The fundamentals are in place for exploration and production (E&P) companies to spend more on drilling programs and deliver a healthy return on the money they spend, provided they earn a New York Mercantile Exchange (Nymex) natural gas price of around $8.75/Mcf, according to energy analyst John Gerdes.

Gerdes, of the SunTrust Robinson Humphrey/the Gerdes Group (STRH), came to his conclusions following a review of the 1Q2008 data of E&Ps in the STRH portfolio. The STRH portfolio, which includes some of the biggest gas-focused independents in North America, was 1.2% above the analyst’s estimates in the first three months of 2008. Unleveraged cash expenses were in line with its projections.

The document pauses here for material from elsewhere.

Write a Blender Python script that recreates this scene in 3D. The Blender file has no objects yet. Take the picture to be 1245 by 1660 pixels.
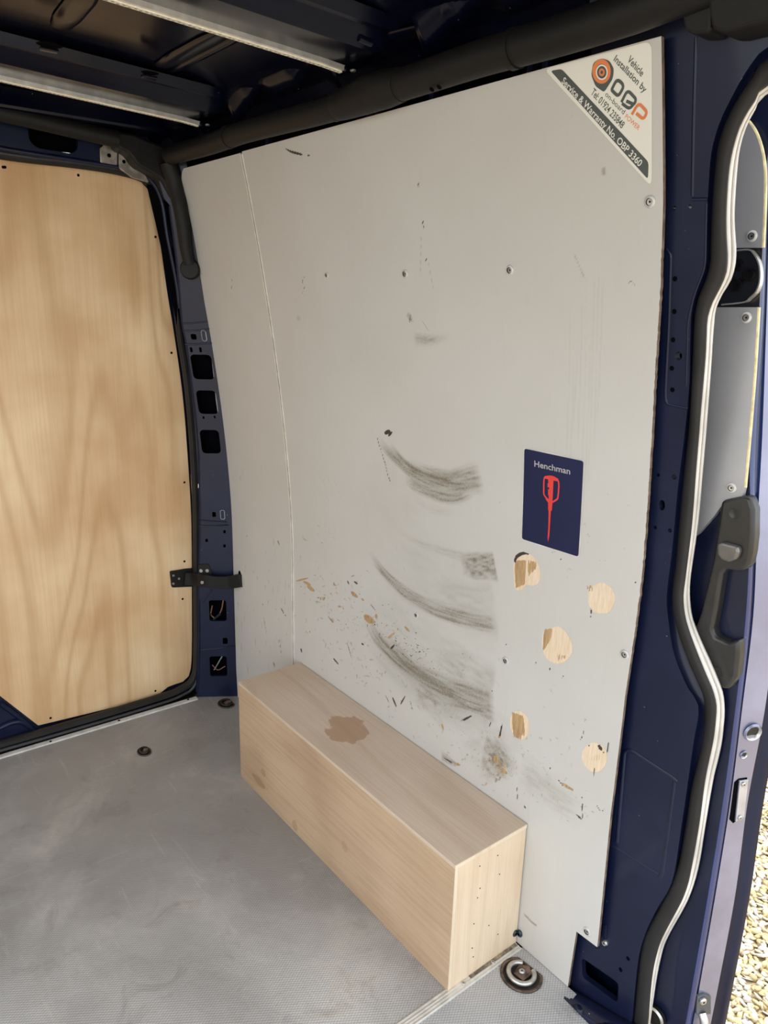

Using an E&P “capital intensity” price of $5.25/Mcfe, which includes exploration expenses, and adding in unleveraged cash expenses estimated at an average $2.20/Mcfe, the “all-in” E&P costs for many of the top North American independents are around $7.65/Mcfe, Gerdes estimated. Moreover, because E&P gas price realizations “generally” reflect a 50 cent/Mcfe discount to the Henry Hub, putting the Nymex-normalized all-in cost structure at around $8.15/Mcfe. The additional 60 cents/Mcfe would be free cash flow.

Since early 2007 E&P capital spending has slowed to the historical norm of about 10% a year, the analyst noted.

“Given management’s desire to spend sufficient capital to generate an industry competitive growth profile (10-15%), even in a low $9 gas price environment, the E&P sector is almost 20% free cash flow negative,” said Gerdes. “Interestingly, the lagging financial accounting-derived DD&A [depreciation, depletion and amortization] rate of these E&P companies is about $1.20/Mcfe lower than the actual development capital intensity.”

The lower rates, he said, “likely reflect a significant allocation of capital to unevaluated (i.e., nonproven, nondepleting) property, plant and equipment and suggests the likelihood of aggressive proven reserve bookings against the depletion cost pool.”

If gas prices remain above $9/Mcf and crude remains higher than $90/bbl, E&P cash margins should expand “significantly this year,” said Gerdes. Assuming $9.13 gas/$93.17 oil prices, E&P cash margins could rise 20% or higher and gross profit margins may expand by 60% or more, he said.

“Stronger margins should continue to encourage an increase in U.S. drilling activity this year,” he said.

“Assuming the E&P industry remains comfortable budgeting capital spending +10% higher than cash generation, North American drilling activity next year should increase about 5%,” said Gerdes. “To balance U.S. gas market fundamentals in ’08/’09, our analysis suggests U.S. gas drilling activity should increase 2% in ’08 and 5% in ’09 and assumes Canadian gas-directed activity is flat this year relative to ’07 and increases 5% in 09.”

Notably, this trajectory of North American gas drilling activity and corresponding capital spending implies the U.S. E&P industry remains +10% free cash flow negative in ’09. Through 2009, the E&Ps covered by STRH have hedged about a third of their commodity price exposure.